● What to do
Produce the listing below again, exactly as shown.

^^^^^^^^

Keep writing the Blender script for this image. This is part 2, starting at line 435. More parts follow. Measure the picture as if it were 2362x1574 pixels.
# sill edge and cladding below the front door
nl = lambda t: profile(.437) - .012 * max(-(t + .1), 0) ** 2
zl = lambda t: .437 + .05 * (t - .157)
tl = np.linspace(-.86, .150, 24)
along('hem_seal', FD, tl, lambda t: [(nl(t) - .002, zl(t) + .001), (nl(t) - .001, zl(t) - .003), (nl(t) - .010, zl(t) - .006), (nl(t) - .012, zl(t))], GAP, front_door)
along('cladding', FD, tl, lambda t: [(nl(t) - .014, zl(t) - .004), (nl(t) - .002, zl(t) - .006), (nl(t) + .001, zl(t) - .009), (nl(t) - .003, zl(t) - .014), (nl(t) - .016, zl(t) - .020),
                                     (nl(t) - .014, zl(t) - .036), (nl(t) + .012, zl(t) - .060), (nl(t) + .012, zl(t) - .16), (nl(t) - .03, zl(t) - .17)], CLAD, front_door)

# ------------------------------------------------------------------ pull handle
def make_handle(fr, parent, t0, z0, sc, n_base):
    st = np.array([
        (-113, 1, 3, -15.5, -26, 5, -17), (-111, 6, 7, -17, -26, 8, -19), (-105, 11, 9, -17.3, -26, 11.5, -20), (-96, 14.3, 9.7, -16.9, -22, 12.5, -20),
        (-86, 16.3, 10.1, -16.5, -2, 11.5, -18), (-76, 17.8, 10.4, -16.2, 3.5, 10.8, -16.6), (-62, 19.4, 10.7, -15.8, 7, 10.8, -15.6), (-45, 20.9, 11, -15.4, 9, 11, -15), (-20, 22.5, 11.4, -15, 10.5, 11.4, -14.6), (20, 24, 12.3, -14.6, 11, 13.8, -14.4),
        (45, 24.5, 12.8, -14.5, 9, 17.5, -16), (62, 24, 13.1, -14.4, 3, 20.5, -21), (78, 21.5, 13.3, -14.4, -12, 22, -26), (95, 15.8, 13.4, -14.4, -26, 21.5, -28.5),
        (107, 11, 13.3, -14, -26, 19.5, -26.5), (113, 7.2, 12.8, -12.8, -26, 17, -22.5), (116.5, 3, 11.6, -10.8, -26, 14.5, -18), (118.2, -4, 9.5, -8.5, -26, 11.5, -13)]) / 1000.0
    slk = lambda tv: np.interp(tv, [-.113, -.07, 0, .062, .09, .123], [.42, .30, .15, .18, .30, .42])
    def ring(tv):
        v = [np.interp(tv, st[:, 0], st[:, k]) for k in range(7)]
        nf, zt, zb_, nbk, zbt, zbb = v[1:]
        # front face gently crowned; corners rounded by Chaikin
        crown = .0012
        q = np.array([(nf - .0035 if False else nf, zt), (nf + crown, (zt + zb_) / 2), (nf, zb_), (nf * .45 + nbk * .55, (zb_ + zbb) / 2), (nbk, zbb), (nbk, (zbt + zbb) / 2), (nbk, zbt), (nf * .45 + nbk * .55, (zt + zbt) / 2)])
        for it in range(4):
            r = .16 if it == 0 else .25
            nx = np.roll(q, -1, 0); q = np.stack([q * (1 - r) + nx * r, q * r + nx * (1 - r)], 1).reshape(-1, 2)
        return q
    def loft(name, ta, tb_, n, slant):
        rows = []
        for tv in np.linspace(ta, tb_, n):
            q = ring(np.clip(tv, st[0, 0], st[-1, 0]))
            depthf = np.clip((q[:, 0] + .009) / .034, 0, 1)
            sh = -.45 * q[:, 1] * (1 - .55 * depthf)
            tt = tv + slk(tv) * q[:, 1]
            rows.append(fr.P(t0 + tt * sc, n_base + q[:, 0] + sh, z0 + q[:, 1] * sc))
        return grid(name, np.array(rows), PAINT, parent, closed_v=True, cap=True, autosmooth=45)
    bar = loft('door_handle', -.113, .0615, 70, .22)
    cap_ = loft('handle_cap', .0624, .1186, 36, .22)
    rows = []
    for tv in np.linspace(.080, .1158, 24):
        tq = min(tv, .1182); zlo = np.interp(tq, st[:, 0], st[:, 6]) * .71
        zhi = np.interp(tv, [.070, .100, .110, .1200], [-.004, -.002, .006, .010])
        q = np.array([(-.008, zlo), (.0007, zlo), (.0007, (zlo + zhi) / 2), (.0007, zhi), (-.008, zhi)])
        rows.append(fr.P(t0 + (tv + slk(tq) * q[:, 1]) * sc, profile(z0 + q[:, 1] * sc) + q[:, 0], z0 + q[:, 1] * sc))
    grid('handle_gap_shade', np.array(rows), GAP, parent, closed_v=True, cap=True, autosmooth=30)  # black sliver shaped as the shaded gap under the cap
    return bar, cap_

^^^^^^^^

● Solution to this problem
Keep writing the Blender script for this image. This is part 2, starting at line 435. More parts follow. Measure the picture as if it were 2362x1574 pixels.
# sill edge and cladding below the front door
nl = lambda t: profile(.437) - .012 * max(-(t + .1), 0) ** 2
zl = lambda t: .437 + .05 * (t - .157)
tl = np.linspace(-.86, .150, 24)
along('hem_seal', FD, tl, lambda t: [(nl(t) - .002, zl(t) + .001), (nl(t) - .001, zl(t) - .003), (nl(t) - .010, zl(t) - .006), (nl(t) - .012, zl(t))], GAP, front_door)
along('cladding', FD, tl, lambda t: [(nl(t) - .014, zl(t) - .004), (nl(t) - .002, zl(t) - .006), (nl(t) + .001, zl(t) - .009), (nl(t) - .003, zl(t) - .014), (nl(t) - .016, zl(t) - .020),
                                     (nl(t) - .014, zl(t) - .036), (nl(t) + .012, zl(t) - .060), (nl(t) + .012, zl(t) - .16), (nl(t) - .03, zl(t) - .17)], CLAD, front_door)

# ------------------------------------------------------------------ pull handle
def make_handle(fr, parent, t0, z0, sc, n_base):
    st = np.array([
        (-113, 1, 3, -15.5, -26, 5, -17), (-111, 6, 7, -17, -26, 8, -19), (-105, 11, 9, -17.3, -26, 11.5, -20), (-96, 14.3, 9.7, -16.9, -22, 12.5, -20),
        (-86, 16.3, 10.1, -16.5, -2, 11.5, -18), (-76, 17.8, 10.4, -16.2, 3.5, 10.8, -16.6), (-62, 19.4, 10.7, -15.8, 7, 10.8, -15.6), (-45, 20.9, 11, -15.4, 9, 11, -15), (-20, 22.5, 11.4, -15, 10.5, 11.4, -14.6), (20, 24, 12.3, -14.6, 11, 13.8, -14.4),
        (45, 24.5, 12.8, -14.5, 9, 17.5, -16), (62, 24, 13.1, -14.4, 3, 20.5, -21), (78, 21.5, 13.3, -14.4, -12, 22, -26), (95, 15.8, 13.4, -14.4, -26, 21.5, -28.5),
        (107, 11, 13.3, -14, -26, 19.5, -26.5), (113, 7.2, 12.8, -12.8, -26, 17, -22.5), (116.5, 3, 11.6, -10.8, -26, 14.5, -18), (118.2, -4, 9.5, -8.5, -26, 11.5, -13)]) / 1000.0
    slk = lambda tv: np.interp(tv, [-.113, -.07, 0, .062, .09, .123], [.42, .30, .15, .18, .30, .42])
    def ring(tv):
        v = [np.interp(tv, st[:, 0], st[:, k]) for k in range(7)]
        nf, zt, zb_, nbk, zbt, zbb = v[1:]
        # front face gently crowned; corners rounded by Chaikin
        crown = .0012
        q = np.array([(nf - .0035 if False else nf, zt), (nf + crown, (zt + zb_) / 2), (nf, zb_), (nf * .45 + nbk * .55, (zb_ + zbb) / 2), (nbk, zbb), (nbk, (zbt + zbb) / 2), (nbk, zbt), (nf * .45 + nbk * .55, (zt + zbt) / 2)])
        for it in range(4):
            r = .16 if it == 0 else .25
            nx = np.roll(q, -1, 0); q = np.stack([q * (1 - r) + nx * r, q * r + nx * (1 - r)], 1).reshape(-1, 2)
        return q
    def loft(name, ta, tb_, n, slant):
        rows = []
        for tv in np.linspace(ta, tb_, n):
            q = ring(np.clip(tv, st[0, 0], st[-1, 0]))
            depthf = np.clip((q[:, 0] + .009) / .034, 0, 1)
            sh = -.45 * q[:, 1] * (1 - .55 * depthf)
            tt = tv + slk(tv) * q[:, 1]
            rows.append(fr.P(t0 + tt * sc, n_base + q[:, 0] + sh, z0 + q[:, 1] * sc))
        return grid(name, np.array(rows), PAINT, parent, closed_v=True, cap=True, autosmooth=45)
    bar = loft('door_handle', -.113, .0615, 70, .22)
    cap_ = loft('handle_cap', .0624, .1186, 36, .22)
    rows = []
    for tv in np.linspace(.080, .1158, 24):
        tq = min(tv, .1182); zlo = np.interp(tq, st[:, 0], st[:, 6]) * .71
        zhi = np.interp(tv, [.070, .100, .110, .1200], [-.004, -.002, .006, .010])
        q = np.array([(-.008, zlo), (.0007, zlo), (.0007, (zlo + zhi) / 2), (.0007, zhi), (-.008, zhi)])
        rows.append(fr.P(t0 + (tv + slk(tq) * q[:, 1]) * sc, profile(z0 + q[:, 1] * sc) + q[:, 0], z0 + q[:, 1] * sc))
    grid('handle_gap_shade', np.array(rows), GAP, parent, closed_v=True, cap=True, autosmooth=30)  # black sliver shaped as the shaded gap under the cap
    return bar, cap_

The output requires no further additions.